The book is written as an engaged overview that attempts both to synthesize how scholars have approached the field and to give fairly detailed examples of historical scholarship on particular topics of concern to gender historians. It is impossible for such a book to cover everything in a domain of inquiry as diverse and rich as gender history, and thus I have attempted to provide the reader with a sense of the kinds of questions gender historians ask and how they have gone about answering them. While the text draws heavily from work on North America and Britain, I have also attempted to provide examples from across the world. As my own work specializes in modern history, especially the nineteenth and twentieth centuries, this is the focus of much of the book. However, I have also included some discussion of the exciting work done by scholars whose work is on periods ranging from the thirteenth through the eighteenth centuries. I wanted to give some idea of the histories of particular topics from a variety of regions and/or countries and time periods, and although such examples might seem to lack historical context – because their histories will simply be less familiar – it is my hope that the reader will nonetheless be able to learn from them some of what these gender historians have discovered in their research.
I am indebted to a host of feminist historians whose work has inspired me over the years. I cannot hope to list them all here, nor will they necessarily find their work specifically cited in the text. Many of them, however, will be included in the topically organized list of selected readings at the end of the book. Thanks also are especially due to Andrea Drugan at Polity, who has been a model of what an editor should be – supportive, encouraging, and quick to respond to various drafts and queries, and to Justin Dyer, for a heroic and truly helpful job of copy-editing. I would also like to thank the anonymous reviewers for Polity and my London friends, Catherine Hall, Keith McClelland, and Bill Schwarz, for listening to my concerns as I worked on this book. Special thanks go to Sue Juster for suggesting examples of particularly interesting scholarship on gender in Colonial North America. Most especially, I thank Guenter Rose for his patience and support and for putting up with the angst I experienced as I found writing this book to be a much more difficult and complex undertaking than I had anticipated.
1
Why Gender History?
In answering the question posed by the title of this book, “what is gender history?” I hope to convince the reader that gender both has a history and is historically significant. To begin, we must first consider what might seem self-evident but is, in fact, complex – how to think about history itself.
History is comprised of knowledge about the past. This means that history is the product of scholarship concerning the past. At this point the reader might wonder, isn’t history the past? Common sense would tell us that if someone is interested in history, that person is interested in what has happened before the present day. But it is important to be clear that the past is reconstructed through historical scholarship – the knowledge produced by historians. This suggests that the process of reconstruction is all-important in the knowledge that is produced. What we know about the past is dependent upon the questions historians have asked and how they have answered them.

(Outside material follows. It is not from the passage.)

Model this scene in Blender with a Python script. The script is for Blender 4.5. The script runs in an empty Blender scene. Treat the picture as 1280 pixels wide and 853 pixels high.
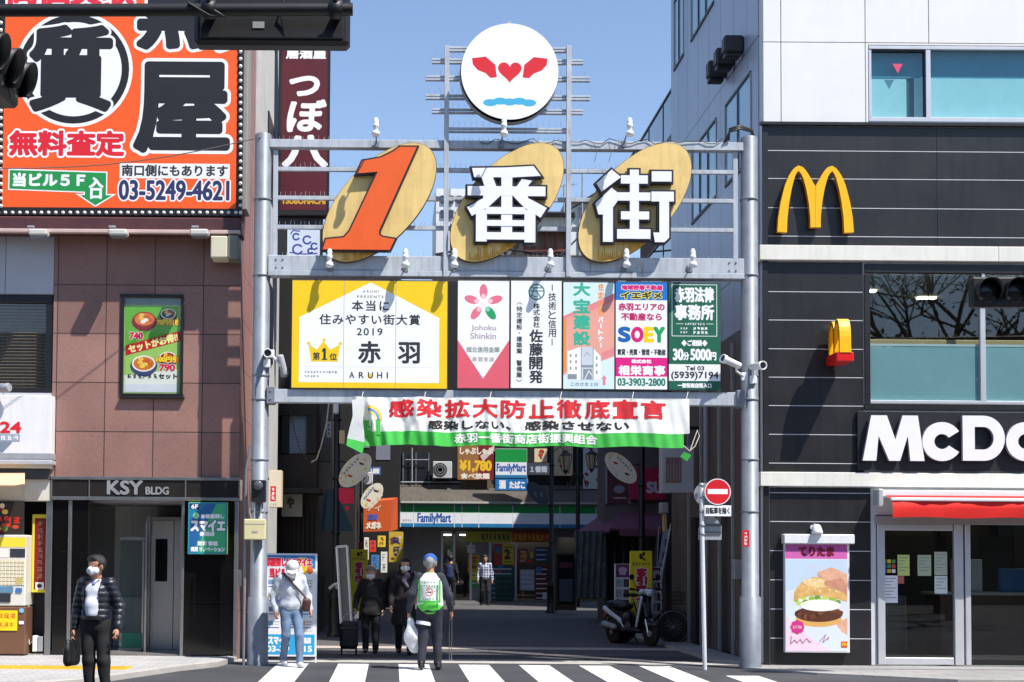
import bpy, math, random
import numpy as np
random.seed(7)
SC = bpy.context.scene
COL = SC.collection
R = math.radians

# ------------------------------------------------------------------ camera
FPX, PX0, PY0 = 1848.0, 490.0, 617.0           # focal length and principal point in photo pixels (1280 wide)
PITCH, ROLL = R(2.5), 0.0075
CAMZ = 1.6
_F = np.array([0, math.cos(PITCH), math.sin(PITCH)])
_U = np.array([0, -math.sin(PITCH), math.cos(PITCH)])
_R = np.array([1.0, 0, 0])
_RT = _R * math.cos(ROLL) + _U * math.sin(ROLL)
_UP = -_R * math.sin(ROLL) + _U * math.cos(ROLL)
cd = bpy.data.cameras.new('camera'); cam = bpy.data.objects.new('camera', cd); COL.objects.link(cam)
SC.camera = cam
cd.sensor_width = 36; cd.sensor_fit = 'HORIZONTAL'; cd.lens = 36 * FPX / 1280
cd.shift_x = (640 - PX0) / 1280; cd.shift_y = (PY0 - 426.5) / 1280
cd.clip_start = 0.1; cd.clip_end = 3000
from mathutils import Matrix, Vector
cam.matrix_world = Matrix(((_RT[0], _UP[0], -_F[0], 0), (_RT[1], _UP[1], -_F[1], 0), (_RT[2], _UP[2], -_F[2], CAMZ), (0, 0, 0, 1)))

# ------------------------------------------------------------------ light
SUN = Vector((0.47, -0.42, 1.0)).normalized()   # towards the sun
w = bpy.data.worlds.new('World'); SC.world = w; w.use_nodes = True
nt = w.node_tree
sky = nt.nodes.new('ShaderNodeTexSky'); sky.sky_type = 'NISHITA'; sky.sun_disc = False
sky.sun_elevation = math.asin(SUN.z); sky.sun_rotation = math.atan2(SUN.x, SUN.y)
sky.air_density = 1.0; sky.dust_density = 0.3; sky.ozone_density = 1.6
bg = nt.nodes['Background']; bg.inputs[1].default_value = 0.108
tn = nt.nodes.new('ShaderNodeVectorMath'); tn.operation = 'MULTIPLY'; tn.inputs[1].default_value = (1.15, 1.13, 1.17)
nt.links.new(sky.outputs[0], tn.inputs[0]); nt.links.new(tn.outputs[0], bg.inputs[0])
sl = bpy.data.lights.new('sun', 'SUN'); so = bpy.data.objects.new('sun', sl); COL.objects.link(so)
sl.energy = 5.0; sl.angle = R(0.5); sl.color = (1.0, 0.95, 0.88)
so.rotation_euler = SUN.to_track_quat('Z', 'Y').to_euler(); so.location = (20, -20, 40)
vs = SC.view_settings; vs.view_transform = 'Standard'; vs.look = 'None'; vs.gamma = 1; vs.use_curve_mapping = False
vs.exposure = 0.6
SC.cycles.max_bounces = 6; SC.cycles.transparent_max_bounces = 12
SC.cycles.use_denoising = True

# ------------------------------------------------------------------ helpers
def at(px, py, Y):
    d = _F * FPX + _RT * (px - PX0) + _UP * (PY0 - py)
    return np.array([0, 0, CAMZ]) + d * (Y / d[1])
def rw(x0, y0, x1, y1, Y):
    xm, ym = (x0 + x1) / 2, (y0 + y1) / 2
    return at(x0, ym, Y)[0], at(xm, y1, Y)[2], at(x1, ym, Y)[0], at(xm, y0, Y)[2]   # X0,Z0,X1,Z1
def lin(c):
    return tuple((v / 255 / 12.92 if v / 255 <= .04045 else ((v / 255 + .055) / 1.055) ** 2.4) for v in c)

MATS = {}
def M(name, rgb, rough=.6, var=.12, scale=5, bump=0., metal=0., spec=.5, streak=0., bscale=60, coat=0., rust=None, rust_at=.62):
    if name in MATS: return MATS[name]
    m = bpy.data.materials.new(name); m.use_nodes = True; MATS[name] = m
    n, l = m.node_tree.nodes, m.node_tree.links
    p = n['Principled BSDF']
    p.inputs['Roughness'].default_value = rough; p.inputs['Metallic'].default_value = metal
    p.inputs['Specular IOR Level'].default_value = spec; p.inputs['Coat Weight'].default_value = coat
    c = lin(rgb)
    tc = n.new('ShaderNodeTexCoord')
    if var > 0:
        nz = n.new('ShaderNodeTexNoise'); nz.inputs['Scale'].default_value = scale; nz.inputs['Detail'].default_value = 6
        nz.inputs['Roughness'].default_value = .65
        l.new(tc.outputs['Object'], nz.inputs['Vector'])
        mr = n.new('ShaderNodeMapRange'); mr.inputs[1].default_value = .3; mr.inputs[2].default_value = .7
        mr.inputs[3].default_value = 1 - var; mr.inputs[4].default_value = 1 + var * .5
        l.new(nz.outputs['Fac'], mr.inputs[0])
        val = mr.outputs[0]
        if streak > 0:
            mp = n.new('ShaderNodeMapping'); mp.inputs['Scale'].default_value = (9, 9, .7)
            l.new(tc.outputs['Object'], mp.inputs[0])
            n2 = n.new('ShaderNodeTexNoise'); n2.inputs['Scale'].default_value = 1.3; n2.inputs['Detail'].default_value = 5
            l.new(mp.outputs[0], n2.inputs['Vector'])
            m2 = n.new('ShaderNodeMapRange'); m2.inputs[1].default_value = .48; m2.inputs[2].default_value = .75
            m2.inputs[3].default_value = 1; m2.inputs[4].default_value = 1 - streak
            l.new(n2.outputs['Fac'], m2.inputs[0])
            mm = n.new('ShaderNodeMath'); mm.operation = 'MULTIPLY'
            l.new(val, mm.inputs[0]); l.new(m2.outputs[0], mm.inputs[1]); val = mm.outputs[0]
        vm = n.new('ShaderNodeVectorMath'); vm.operation = 'SCALE'; vm.inputs[0].default_value = c
        l.new(val, vm.inputs['Scale']); col = vm.outputs[0]
        if rust:                                   # brown runs and blotches
            mp = n.new('ShaderNodeMapping'); mp.inputs['Scale'].default_value = (5, 5, 1.1); l.new(tc.outputs['Object'], mp.inputs[0])
            n3 = n.new('ShaderNodeTexNoise'); n3.inputs['Scale'].default_value = 1.1; n3.inputs['Detail'].default_value = 8; n3.inputs['Roughness'].default_value = .7; l.new(mp.outputs[0], n3.inputs['Vector'])
            m3 = n.new('ShaderNodeMapRange'); m3.inputs[1].default_value = rust_at; m3.inputs[2].default_value = rust_at + .12; m3.inputs[4].default_value = .75; l.new(n3.outputs['Fac'], m3.inputs[0])
            mx = n.new('ShaderNodeMix'); mx.data_type = 'RGBA'; l.new(m3.outputs[0], mx.inputs[0]); l.new(col, mx.inputs[6]); mx.inputs[7].default_value = (*lin(rust), 1); col = mx.outputs[2]
        l.new(col, p.inputs['Base Color'])
        rr = n.new('ShaderNodeMapRange'); rr.inputs[3].default_value = max(0, rough - .08); rr.inputs[4].default_value = min(1, rough + .1)
        l.new(nz.outputs['Fac'], rr.inputs[0]); l.new(rr.outputs[0], p.inputs['Roughness'])
    else:
        p.inputs['Base Color'].default_value = (*c, 1)
    if bump > 0:
        nb = n.new('ShaderNodeTexNoise'); nb.inputs['Scale'].default_value = bscale; nb.inputs['Detail'].default_value = 4
        l.new(tc.outputs['Object'], nb.inputs['Vector'])
        b = n.new('ShaderNodeBump'); b.inputs['Strength'].default_value = bump; b.inputs['Distance'].default_value = .02
        l.new(nb.outputs['Fac'], b.inputs['Height']); l.new(b.outputs[0], p.inputs['Normal'])
    return m
def K(r, g, b):                                    # printed or painted sign colour
    return M(f'print_{r}_{g}_{b}', (min(r, 236), min(g, 236), min(b, 236)), .45, .05, 2.5)
def tiled(name, c1, c2, mortar, bw, bh, mw, plane='xz', off=0., rough=.6, loc=(0, 0), bump=.15, speck=.12, spscale=90, spec=.5, bias=0.):
    if name in MATS: return MATS[name]
    m = bpy.data.materials.new(name); m.use_nodes = True; MATS[name] = m
    n, l = m.node_tree.nodes, m.node_tree.links; p = n['Principled BSDF']
    g = n.new('ShaderNodeNewGeometry'); sp = n.new('ShaderNodeSeparateXYZ'); l.new(g.outputs['Position'], sp.inputs[0])
    cb = n.new('ShaderNodeCombineXYZ')
    a, b = {'xz': (0, 2), 'xy': (0, 1), 'yz': (1, 2), 'yx': (1, 0)}[plane]
    l.new(sp.outputs[a], cb.inputs[0]); l.new(sp.outputs[b], cb.inputs[1])
    mp = n.new('ShaderNodeMapping'); mp.inputs['Location'].default_value = (-loc[0], -loc[1], 0); l.new(cb.outputs[0], mp.inputs[0])
    bt = n.new('ShaderNodeTexBrick'); bt.offset = off; bt.inputs['Scale'].default_value = 1
    bt.inputs['Brick Width'].default_value = bw; bt.inputs['Row Height'].default_value = bh; bt.inputs['Mortar Size'].default_value = mw
    bt.inputs['Bias'].default_value = bias
    bt.inputs['Color1'].default_value = (*lin(c1), 1); bt.inputs['Color2'].default_value = (*lin(c2), 1); bt.inputs['Mortar'].default_value = (*lin(mortar), 1)
    l.new(mp.outputs[0], bt.inputs['Vector'])
    nz = n.new('ShaderNodeTexNoise'); nz.inputs['Scale'].default_value = spscale; nz.inputs['Detail'].default_value = 3; l.new(g.outputs['Position'], nz.inputs['Vector'])
    n2 = n.new('ShaderNodeTexNoise'); n2.inputs['Scale'].default_value = .9; n2.inputs['Detail'].default_value = 7; l.new(g.outputs['Position'], n2.inputs['Vector'])
    ad = n.new('ShaderNodeMath'); ad.operation = 'ADD'; l.new(nz.outputs['Fac'], ad.inputs[0]); l.new(n2.outputs['Fac'], ad.inputs[1])
    mr = n.new('ShaderNodeMapRange'); mr.inputs[1].default_value = .6; mr.inputs[2].default_value = 1.4; mr.inputs[3].default_value = 1 - speck * 1.5; mr.inputs[4].default_value = 1 + speck * 1.5
    l.new(ad.outputs[0], mr.inputs[0])
    vm = n.new('ShaderNodeVectorMath'); vm.operation = 'SCALE'; l.new(bt.outputs['Color'], vm.inputs[0]); l.new(mr.outputs[0], vm.inputs['Scale'])
    l.new(vm.outputs[0], p.inputs['Base Color']); p.inputs['Roughness'].default_value = rough; p.inputs['Specular IOR Level'].default_value = spec
    if bump:
        bm_ = n.new('ShaderNodeBump'); bm_.inputs['Strength'].default_value = bump; bm_.inputs['Distance'].default_value = .01; bm_.invert = True
        l.new(bt.outputs['Fac'], bm_.inputs['Height']); l.new(bm_.outputs[0], p.inputs['Normal'])
    return m
def glass(name='window_glass', tint=(235, 245, 245), refl=1.0):
    if name in MATS: return MATS[name]
    m = bpy.data.materials.new(name); m.use_nodes = True; MATS[name] = m
    n, l = m.node_tree.nodes, m.node_tree.links
    n.remove(n['Principled BSDF'])
    t = n.new('ShaderNodeBsdfTransparent'); t.inputs[0].default_value = (*lin(tint), 1)
    g = n.new('ShaderNodeBsdfGlossy'); g.inputs['Roughness'].default_value = .012
    fr = n.new('ShaderNodeFresnel'); fr.inputs[0].default_value = 1.5
    gb = n.new('ShaderNodeNewGeometry'); io = n.new('ShaderNodeMapRange'); io.inputs[3].default_value = 1.5; io.inputs[4].default_value = 1 / 1.5   # a thin sheet: no total reflection on the way out
    l.new(gb.outputs['Backfacing'], io.inputs[0]); l.new(io.outputs[0], fr.inputs[0])
    ml = n.new('ShaderNodeMath'); ml.operation = 'MULTIPLY_ADD'; ml.inputs[1].default_value = refl; ml.inputs[2].default_value = .03 * refl; ml.use_clamp = True
    nz = n.new('ShaderNodeTexNoise'); nz.inputs['Scale'].default_value = .8
    b = n.new('ShaderNodeBump'); b.inputs['Strength'].default_value = .03; b.inputs['Distance'].default_value = .05
    l.new(nz.outputs['Fac'], b.inputs['Height']); l.new(b.outputs[0], g.inputs['Normal'])
    mx = n.new('ShaderNodeMixShader'); l.new(fr.outputs[0], ml.inputs[0]); l.new(ml.outputs[0], mx.inputs[0])
    l.new(t.outputs[0], mx.inputs[1]); l.new(g.outputs[0], mx.inputs[2]); l.new(mx.outputs[0], n['Material Output'].inputs[0])
    return m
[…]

What has been the focus of their interest? What have they deemed to be important to study about the past? How have they gone about studying it? How have they interpreted the evidence they have unearthed? To complicate matters, the answers to these questions themselves have changed over time. Historians are not outside of history, but are shaped by it and by the political, cultural, social, and economic climates in which they live and work. Thus, history itself has a history. This is important background to keep in mind as we begin to explore the topics of gender and gender history.
Although historians have differed and continue to differ in their approaches to their subject, they would all share the following assumption: the conditions within which people live their lives and the societies which shape those conditions change over time. These changes are many and varied, and the rates at which transformations occur also are variable. But the presumption of change or transformation is fundamental to historical scholarship. Not all historical scholarship, however, charts and accounts for changes. While some historians are concerned to show how events and certain processes were instrumental in transforming a society or an aspect of society, others are interested in exploring the processes producing continuities over time, and still others are involved in projects that describe aspects of life in a particular period or set of years in the past. But although such historians may not focus on change , they assume that the characteristics of the lives they unearth and write about are products of social and cultural processes that take place through time.